● Task description
Extract, without alteration, each line from the start of the listing to the line bearing "COL = scene.collection".
────────────────────────────────────────
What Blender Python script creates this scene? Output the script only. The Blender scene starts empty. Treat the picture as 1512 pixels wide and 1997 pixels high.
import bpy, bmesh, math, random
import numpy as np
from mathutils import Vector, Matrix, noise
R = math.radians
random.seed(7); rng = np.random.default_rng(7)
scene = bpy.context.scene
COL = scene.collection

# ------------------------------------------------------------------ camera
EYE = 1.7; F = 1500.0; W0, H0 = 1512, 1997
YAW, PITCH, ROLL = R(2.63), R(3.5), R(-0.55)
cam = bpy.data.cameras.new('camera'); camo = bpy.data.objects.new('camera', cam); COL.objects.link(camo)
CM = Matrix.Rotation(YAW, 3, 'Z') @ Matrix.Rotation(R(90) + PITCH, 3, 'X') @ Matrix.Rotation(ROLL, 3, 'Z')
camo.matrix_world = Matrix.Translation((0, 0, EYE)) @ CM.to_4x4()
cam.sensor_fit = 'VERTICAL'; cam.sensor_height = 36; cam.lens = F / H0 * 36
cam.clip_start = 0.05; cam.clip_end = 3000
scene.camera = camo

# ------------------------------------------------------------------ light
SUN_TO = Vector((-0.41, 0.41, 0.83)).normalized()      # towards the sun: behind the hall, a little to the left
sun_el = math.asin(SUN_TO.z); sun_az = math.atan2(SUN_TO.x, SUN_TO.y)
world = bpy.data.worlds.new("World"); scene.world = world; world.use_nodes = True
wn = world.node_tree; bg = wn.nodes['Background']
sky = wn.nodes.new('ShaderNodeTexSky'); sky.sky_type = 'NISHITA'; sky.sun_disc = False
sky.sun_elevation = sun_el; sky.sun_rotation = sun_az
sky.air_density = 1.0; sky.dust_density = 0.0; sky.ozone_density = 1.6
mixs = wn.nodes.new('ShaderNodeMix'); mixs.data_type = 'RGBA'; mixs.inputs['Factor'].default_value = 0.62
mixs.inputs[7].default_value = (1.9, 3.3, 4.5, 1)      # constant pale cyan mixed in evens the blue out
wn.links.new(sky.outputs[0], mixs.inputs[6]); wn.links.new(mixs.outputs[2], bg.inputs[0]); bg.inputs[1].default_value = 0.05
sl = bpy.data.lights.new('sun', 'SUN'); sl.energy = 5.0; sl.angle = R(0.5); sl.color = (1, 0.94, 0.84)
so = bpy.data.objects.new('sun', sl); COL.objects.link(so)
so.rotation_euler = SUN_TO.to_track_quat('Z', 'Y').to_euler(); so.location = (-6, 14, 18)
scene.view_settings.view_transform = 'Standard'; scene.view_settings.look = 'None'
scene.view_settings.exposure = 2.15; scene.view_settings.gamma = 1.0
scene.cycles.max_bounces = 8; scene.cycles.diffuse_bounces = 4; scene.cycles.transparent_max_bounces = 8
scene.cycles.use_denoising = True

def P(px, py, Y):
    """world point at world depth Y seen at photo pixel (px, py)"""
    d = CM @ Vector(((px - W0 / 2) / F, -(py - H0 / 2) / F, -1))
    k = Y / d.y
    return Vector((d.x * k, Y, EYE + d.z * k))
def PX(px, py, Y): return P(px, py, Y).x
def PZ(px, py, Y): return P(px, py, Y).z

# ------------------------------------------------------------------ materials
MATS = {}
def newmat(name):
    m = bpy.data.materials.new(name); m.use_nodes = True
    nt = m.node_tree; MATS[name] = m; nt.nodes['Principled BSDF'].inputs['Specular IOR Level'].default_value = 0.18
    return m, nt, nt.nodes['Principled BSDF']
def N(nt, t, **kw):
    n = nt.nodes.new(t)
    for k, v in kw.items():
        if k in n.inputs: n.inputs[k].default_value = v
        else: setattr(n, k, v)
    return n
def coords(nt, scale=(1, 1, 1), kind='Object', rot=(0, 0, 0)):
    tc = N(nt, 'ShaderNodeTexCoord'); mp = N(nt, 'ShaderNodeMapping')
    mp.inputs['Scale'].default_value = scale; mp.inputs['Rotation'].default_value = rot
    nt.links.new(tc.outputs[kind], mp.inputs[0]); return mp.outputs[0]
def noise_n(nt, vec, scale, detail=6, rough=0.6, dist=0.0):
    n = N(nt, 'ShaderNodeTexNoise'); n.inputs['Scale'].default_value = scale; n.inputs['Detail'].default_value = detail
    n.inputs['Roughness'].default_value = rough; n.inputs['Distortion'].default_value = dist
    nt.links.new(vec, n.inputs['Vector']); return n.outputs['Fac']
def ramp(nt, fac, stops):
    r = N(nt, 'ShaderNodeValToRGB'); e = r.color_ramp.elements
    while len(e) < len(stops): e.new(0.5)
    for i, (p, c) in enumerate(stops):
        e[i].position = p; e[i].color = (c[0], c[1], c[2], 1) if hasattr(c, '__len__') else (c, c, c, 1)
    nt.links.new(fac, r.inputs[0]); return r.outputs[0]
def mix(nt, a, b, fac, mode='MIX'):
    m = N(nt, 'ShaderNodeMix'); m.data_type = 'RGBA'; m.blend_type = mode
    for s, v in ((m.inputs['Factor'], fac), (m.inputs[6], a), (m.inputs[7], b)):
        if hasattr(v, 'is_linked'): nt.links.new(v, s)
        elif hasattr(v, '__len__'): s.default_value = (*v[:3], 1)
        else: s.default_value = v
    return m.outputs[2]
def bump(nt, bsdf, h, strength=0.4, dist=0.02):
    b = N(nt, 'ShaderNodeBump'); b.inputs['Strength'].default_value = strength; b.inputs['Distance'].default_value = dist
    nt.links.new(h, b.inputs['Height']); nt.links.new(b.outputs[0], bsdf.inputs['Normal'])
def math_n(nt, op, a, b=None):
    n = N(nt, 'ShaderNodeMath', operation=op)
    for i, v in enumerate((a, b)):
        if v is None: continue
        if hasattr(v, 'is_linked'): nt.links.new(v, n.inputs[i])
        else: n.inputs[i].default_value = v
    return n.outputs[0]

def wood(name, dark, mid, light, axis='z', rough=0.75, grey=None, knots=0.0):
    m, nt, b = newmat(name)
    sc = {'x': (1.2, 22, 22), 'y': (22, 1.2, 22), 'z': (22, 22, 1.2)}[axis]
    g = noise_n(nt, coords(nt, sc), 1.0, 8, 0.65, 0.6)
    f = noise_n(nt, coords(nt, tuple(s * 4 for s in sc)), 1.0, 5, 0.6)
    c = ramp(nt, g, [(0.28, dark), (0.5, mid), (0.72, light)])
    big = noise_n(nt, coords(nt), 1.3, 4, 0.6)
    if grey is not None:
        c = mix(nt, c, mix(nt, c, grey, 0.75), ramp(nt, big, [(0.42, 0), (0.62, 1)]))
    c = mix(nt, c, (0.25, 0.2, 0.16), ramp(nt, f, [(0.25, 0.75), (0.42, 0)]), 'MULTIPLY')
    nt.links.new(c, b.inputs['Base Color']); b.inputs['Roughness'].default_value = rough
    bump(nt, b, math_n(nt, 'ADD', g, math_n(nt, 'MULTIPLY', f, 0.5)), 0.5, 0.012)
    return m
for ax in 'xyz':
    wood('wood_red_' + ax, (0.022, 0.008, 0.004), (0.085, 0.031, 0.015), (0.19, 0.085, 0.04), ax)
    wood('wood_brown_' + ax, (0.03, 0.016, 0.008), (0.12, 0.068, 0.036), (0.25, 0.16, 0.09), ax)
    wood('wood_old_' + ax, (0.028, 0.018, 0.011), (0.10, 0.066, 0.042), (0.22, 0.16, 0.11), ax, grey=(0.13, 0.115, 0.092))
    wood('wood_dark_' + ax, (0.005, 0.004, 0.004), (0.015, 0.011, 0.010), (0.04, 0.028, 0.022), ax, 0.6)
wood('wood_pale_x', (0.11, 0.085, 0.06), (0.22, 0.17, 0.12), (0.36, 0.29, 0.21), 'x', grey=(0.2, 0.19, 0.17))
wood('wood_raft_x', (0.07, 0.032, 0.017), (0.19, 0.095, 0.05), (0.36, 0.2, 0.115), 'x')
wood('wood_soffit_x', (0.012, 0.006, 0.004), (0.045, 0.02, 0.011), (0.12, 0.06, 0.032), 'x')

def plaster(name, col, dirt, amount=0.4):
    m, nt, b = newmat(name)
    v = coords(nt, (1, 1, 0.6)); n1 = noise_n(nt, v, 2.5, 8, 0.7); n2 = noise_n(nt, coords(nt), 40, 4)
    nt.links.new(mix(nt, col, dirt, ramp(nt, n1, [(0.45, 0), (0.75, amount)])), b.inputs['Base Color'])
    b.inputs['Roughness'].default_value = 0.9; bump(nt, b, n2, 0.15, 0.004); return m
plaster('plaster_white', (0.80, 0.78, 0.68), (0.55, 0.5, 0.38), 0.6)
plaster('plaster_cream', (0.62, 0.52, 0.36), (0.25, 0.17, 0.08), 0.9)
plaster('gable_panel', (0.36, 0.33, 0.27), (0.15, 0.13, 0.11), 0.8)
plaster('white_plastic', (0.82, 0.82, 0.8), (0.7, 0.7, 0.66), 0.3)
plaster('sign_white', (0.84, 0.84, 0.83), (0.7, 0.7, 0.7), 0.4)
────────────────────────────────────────
● Problem solution
What Blender Python script creates this scene? Output the script only. The Blender scene starts empty. Treat the picture as 1512 pixels wide and 1997 pixels high.
import bpy, bmesh, math, random
import numpy as np
from mathutils import Vector, Matrix, noise
R = math.radians
random.seed(7); rng = np.random.default_rng(7)
scene = bpy.context.scene
COL = scene.collection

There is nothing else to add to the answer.